● Request
Return, word for word, every line that follows.

● Dataset excerpt

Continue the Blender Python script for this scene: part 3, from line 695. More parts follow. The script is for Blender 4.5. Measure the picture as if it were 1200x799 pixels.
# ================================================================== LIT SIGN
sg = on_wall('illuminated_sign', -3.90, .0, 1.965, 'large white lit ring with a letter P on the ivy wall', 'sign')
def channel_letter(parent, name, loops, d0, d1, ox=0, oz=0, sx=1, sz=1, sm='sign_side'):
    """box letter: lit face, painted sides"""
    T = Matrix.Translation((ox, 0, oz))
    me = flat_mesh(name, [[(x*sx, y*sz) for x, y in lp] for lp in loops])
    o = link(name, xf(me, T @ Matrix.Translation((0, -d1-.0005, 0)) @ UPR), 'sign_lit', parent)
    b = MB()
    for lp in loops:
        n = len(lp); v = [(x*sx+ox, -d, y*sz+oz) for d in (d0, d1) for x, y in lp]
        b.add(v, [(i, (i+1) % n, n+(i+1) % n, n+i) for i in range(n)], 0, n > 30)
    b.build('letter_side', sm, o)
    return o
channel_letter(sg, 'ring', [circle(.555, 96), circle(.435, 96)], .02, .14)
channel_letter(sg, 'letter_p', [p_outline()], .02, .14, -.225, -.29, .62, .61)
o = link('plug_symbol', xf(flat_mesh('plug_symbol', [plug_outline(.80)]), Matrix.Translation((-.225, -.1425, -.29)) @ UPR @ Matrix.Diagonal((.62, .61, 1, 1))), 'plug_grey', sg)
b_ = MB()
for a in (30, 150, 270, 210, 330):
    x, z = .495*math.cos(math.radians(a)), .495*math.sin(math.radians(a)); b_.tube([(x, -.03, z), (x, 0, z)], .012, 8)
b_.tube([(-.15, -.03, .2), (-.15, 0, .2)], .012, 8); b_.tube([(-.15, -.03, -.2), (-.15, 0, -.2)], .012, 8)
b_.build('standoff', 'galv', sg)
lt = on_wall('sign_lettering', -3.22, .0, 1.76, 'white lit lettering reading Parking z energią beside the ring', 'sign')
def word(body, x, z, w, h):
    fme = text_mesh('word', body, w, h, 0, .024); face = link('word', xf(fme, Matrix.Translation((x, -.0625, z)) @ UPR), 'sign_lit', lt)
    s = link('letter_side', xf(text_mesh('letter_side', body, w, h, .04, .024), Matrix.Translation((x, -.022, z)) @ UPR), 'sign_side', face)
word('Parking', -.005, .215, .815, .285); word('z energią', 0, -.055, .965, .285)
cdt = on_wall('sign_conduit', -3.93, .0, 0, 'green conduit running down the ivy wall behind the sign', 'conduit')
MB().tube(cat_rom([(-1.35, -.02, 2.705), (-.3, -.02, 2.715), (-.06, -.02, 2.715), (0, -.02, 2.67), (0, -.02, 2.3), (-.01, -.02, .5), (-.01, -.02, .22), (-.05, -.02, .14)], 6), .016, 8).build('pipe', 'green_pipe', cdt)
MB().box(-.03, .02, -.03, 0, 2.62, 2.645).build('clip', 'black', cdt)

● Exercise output
Continue the Blender Python script for this scene: part 3, from line 695. More parts follow. The script is for Blender 4.5. Measure the picture as if it were 1200x799 pixels.
# ================================================================== LIT SIGN
sg = on_wall('illuminated_sign', -3.90, .0, 1.965, 'large white lit ring with a letter P on the ivy wall', 'sign')
def channel_letter(parent, name, loops, d0, d1, ox=0, oz=0, sx=1, sz=1, sm='sign_side'):
    """box letter: lit face, painted sides"""
    T = Matrix.Translation((ox, 0, oz))
    me = flat_mesh(name, [[(x*sx, y*sz) for x, y in lp] for lp in loops])
    o = link(name, xf(me, T @ Matrix.Translation((0, -d1-.0005, 0)) @ UPR), 'sign_lit', parent)
    b = MB()
    for lp in loops:
        n = len(lp); v = [(x*sx+ox, -d, y*sz+oz) for d in (d0, d1) for x, y in lp]
        b.add(v, [(i, (i+1) % n, n+(i+1) % n, n+i) for i in range(n)], 0, n > 30)
    b.build('letter_side', sm, o)
    return o
channel_letter(sg, 'ring', [circle(.555, 96), circle(.435, 96)], .02, .14)
channel_letter(sg, 'letter_p', [p_outline()], .02, .14, -.225, -.29, .62, .61)
o = link('plug_symbol', xf(flat_mesh('plug_symbol', [plug_outline(.80)]), Matrix.Translation((-.225, -.1425, -.29)) @ UPR @ Matrix.Diagonal((.62, .61, 1, 1))), 'plug_grey', sg)
b_ = MB()
for a in (30, 150, 270, 210, 330):
    x, z = .495*math.cos(math.radians(a)), .495*math.sin(math.radians(a)); b_.tube([(x, -.03, z), (x, 0, z)], .012, 8)
b_.tube([(-.15, -.03, .2), (-.15, 0, .2)], .012, 8); b_.tube([(-.15, -.03, -.2), (-.15, 0, -.2)], .012, 8)
b_.build('standoff', 'galv', sg)
lt = on_wall('sign_lettering', -3.22, .0, 1.76, 'white lit lettering reading Parking z energią beside the ring', 'sign')
def word(body, x, z, w, h):
    fme = text_mesh('word', body, w, h, 0, .024); face = link('word', xf(fme, Matrix.Translation((x, -.0625, z)) @ UPR), 'sign_lit', lt)
    s = link('letter_side', xf(text_mesh('letter_side', body, w, h, .04, .024), Matrix.Translation((x, -.022, z)) @ UPR), 'sign_side', face)
word('Parking', -.005, .215, .815, .285); word('z energią', 0, -.055, .965, .285)
cdt = on_wall('sign_conduit', -3.93, .0, 0, 'green conduit running down the ivy wall behind the sign', 'conduit')
MB().tube(cat_rom([(-1.35, -.02, 2.705), (-.3, -.02, 2.715), (-.06, -.02, 2.715), (0, -.02, 2.67), (0, -.02, 2.3), (-.01, -.02, .5), (-.01, -.02, .22), (-.05, -.02, .14)], 6), .016, 8).build('pipe', 'green_pipe', cdt)
MB().box(-.03, .02, -.03, 0, 2.62, 2.645).build('clip', 'black', cdt)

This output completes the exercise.